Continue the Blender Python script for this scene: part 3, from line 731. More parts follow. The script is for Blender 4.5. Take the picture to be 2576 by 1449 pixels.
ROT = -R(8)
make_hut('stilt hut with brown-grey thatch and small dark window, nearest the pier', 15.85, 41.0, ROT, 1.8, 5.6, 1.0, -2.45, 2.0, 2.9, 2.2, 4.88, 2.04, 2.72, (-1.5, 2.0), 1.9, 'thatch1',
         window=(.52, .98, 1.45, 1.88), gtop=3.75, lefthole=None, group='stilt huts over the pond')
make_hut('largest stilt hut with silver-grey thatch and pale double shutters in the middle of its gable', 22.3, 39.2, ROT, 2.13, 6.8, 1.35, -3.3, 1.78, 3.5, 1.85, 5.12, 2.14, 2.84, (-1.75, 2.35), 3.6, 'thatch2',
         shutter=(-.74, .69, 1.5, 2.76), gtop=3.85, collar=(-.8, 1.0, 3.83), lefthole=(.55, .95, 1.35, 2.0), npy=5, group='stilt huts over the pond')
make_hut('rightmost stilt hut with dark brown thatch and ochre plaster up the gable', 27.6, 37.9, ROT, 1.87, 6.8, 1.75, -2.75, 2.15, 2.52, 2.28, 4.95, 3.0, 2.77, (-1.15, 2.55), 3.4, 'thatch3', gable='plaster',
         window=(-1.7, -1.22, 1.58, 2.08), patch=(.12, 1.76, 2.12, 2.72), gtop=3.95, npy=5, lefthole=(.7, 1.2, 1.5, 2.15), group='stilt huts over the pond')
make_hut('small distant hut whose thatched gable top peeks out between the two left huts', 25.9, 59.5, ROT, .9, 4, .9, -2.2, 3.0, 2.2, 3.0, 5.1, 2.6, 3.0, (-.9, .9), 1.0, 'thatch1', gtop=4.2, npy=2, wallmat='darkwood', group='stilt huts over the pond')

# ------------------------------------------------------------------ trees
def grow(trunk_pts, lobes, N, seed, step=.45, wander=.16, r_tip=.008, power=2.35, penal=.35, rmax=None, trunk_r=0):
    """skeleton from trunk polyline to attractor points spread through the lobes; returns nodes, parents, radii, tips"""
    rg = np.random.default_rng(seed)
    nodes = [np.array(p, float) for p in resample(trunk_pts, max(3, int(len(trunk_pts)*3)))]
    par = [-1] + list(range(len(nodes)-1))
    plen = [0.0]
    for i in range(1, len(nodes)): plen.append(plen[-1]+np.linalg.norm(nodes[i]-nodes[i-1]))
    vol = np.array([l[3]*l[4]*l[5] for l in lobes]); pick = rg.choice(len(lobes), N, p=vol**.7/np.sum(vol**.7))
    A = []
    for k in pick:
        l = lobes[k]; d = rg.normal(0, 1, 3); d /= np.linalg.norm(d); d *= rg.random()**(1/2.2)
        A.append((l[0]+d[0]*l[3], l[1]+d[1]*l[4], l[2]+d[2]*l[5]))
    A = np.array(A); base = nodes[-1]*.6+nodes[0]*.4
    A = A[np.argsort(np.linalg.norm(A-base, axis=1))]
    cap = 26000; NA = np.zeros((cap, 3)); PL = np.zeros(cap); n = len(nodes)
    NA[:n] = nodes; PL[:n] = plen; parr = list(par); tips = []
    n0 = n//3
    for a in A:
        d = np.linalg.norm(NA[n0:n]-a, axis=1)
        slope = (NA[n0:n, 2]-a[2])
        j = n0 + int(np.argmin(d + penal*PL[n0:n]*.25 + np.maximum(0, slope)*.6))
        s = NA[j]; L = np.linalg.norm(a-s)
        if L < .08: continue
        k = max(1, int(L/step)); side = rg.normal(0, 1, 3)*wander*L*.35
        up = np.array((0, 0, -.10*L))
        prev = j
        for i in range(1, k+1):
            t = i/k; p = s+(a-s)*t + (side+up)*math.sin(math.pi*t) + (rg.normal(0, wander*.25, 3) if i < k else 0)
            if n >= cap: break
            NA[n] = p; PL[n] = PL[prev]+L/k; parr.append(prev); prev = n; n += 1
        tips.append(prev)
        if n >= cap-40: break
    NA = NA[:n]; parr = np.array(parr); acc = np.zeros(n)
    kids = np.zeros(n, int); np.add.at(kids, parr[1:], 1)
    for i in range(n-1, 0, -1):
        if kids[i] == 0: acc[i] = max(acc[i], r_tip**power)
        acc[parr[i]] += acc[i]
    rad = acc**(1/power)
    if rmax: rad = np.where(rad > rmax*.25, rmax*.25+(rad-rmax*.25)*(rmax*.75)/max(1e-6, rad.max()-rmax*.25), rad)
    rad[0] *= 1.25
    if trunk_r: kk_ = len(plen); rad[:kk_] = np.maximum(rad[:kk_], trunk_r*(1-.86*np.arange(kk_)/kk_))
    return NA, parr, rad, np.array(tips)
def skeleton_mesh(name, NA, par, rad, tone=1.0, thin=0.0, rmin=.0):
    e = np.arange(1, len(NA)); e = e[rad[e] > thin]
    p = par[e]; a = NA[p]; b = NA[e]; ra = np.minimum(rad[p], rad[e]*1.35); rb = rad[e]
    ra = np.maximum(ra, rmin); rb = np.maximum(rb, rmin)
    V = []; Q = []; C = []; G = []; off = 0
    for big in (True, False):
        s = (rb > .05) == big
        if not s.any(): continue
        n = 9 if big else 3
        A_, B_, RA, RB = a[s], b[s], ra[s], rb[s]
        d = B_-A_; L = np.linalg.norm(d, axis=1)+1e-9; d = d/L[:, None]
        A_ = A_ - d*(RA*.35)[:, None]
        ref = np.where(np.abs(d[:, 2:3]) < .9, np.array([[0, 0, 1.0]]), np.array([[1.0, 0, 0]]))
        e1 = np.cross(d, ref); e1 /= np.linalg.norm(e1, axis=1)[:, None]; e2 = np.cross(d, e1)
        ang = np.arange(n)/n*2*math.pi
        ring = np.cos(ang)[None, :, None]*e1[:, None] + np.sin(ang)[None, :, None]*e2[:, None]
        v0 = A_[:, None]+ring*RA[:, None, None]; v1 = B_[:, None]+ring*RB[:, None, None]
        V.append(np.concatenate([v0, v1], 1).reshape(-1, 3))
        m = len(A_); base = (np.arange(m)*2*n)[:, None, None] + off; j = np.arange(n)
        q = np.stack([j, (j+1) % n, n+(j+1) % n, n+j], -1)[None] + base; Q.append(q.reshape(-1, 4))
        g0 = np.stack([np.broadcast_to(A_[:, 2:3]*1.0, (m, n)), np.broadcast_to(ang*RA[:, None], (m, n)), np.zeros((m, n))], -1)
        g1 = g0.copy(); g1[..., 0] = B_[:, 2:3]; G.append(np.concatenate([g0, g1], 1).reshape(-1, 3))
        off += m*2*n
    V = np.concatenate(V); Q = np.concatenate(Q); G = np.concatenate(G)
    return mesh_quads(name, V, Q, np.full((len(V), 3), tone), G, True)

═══

TASK REQUIREMENTS: What is needed is an exact copy of the lines from the start of the listing through the line where "make_hut('small distant hut" sits, please, both end lines included and nothing more.

RESULT FOR THIS EXERCISE:
Continue the Blender Python script for this scene: part 3, from line 731. More parts follow. The script is for Blender 4.5. Take the picture to be 2576 by 1449 pixels.
ROT = -R(8)
make_hut('stilt hut with brown-grey thatch and small dark window, nearest the pier', 15.85, 41.0, ROT, 1.8, 5.6, 1.0, -2.45, 2.0, 2.9, 2.2, 4.88, 2.04, 2.72, (-1.5, 2.0), 1.9, 'thatch1',
         window=(.52, .98, 1.45, 1.88), gtop=3.75, lefthole=None, group='stilt huts over the pond')
make_hut('largest stilt hut with silver-grey thatch and pale double shutters in the middle of its gable', 22.3, 39.2, ROT, 2.13, 6.8, 1.35, -3.3, 1.78, 3.5, 1.85, 5.12, 2.14, 2.84, (-1.75, 2.35), 3.6, 'thatch2',
         shutter=(-.74, .69, 1.5, 2.76), gtop=3.85, collar=(-.8, 1.0, 3.83), lefthole=(.55, .95, 1.35, 2.0), npy=5, group='stilt huts over the pond')
make_hut('rightmost stilt hut with dark brown thatch and ochre plaster up the gable', 27.6, 37.9, ROT, 1.87, 6.8, 1.75, -2.75, 2.15, 2.52, 2.28, 4.95, 3.0, 2.77, (-1.15, 2.55), 3.4, 'thatch3', gable='plaster',
         window=(-1.7, -1.22, 1.58, 2.08), patch=(.12, 1.76, 2.12, 2.72), gtop=3.95, npy=5, lefthole=(.7, 1.2, 1.5, 2.15), group='stilt huts over the pond')
make_hut('small distant hut whose thatched gable top peeks out between the two left huts', 25.9, 59.5, ROT, .9, 4, .9, -2.2, 3.0, 2.2, 3.0, 5.1, 2.6, 3.0, (-.9, .9), 1.0, 'thatch1', gtop=4.2, npy=2, wallmat='darkwood', group='stilt huts over the pond')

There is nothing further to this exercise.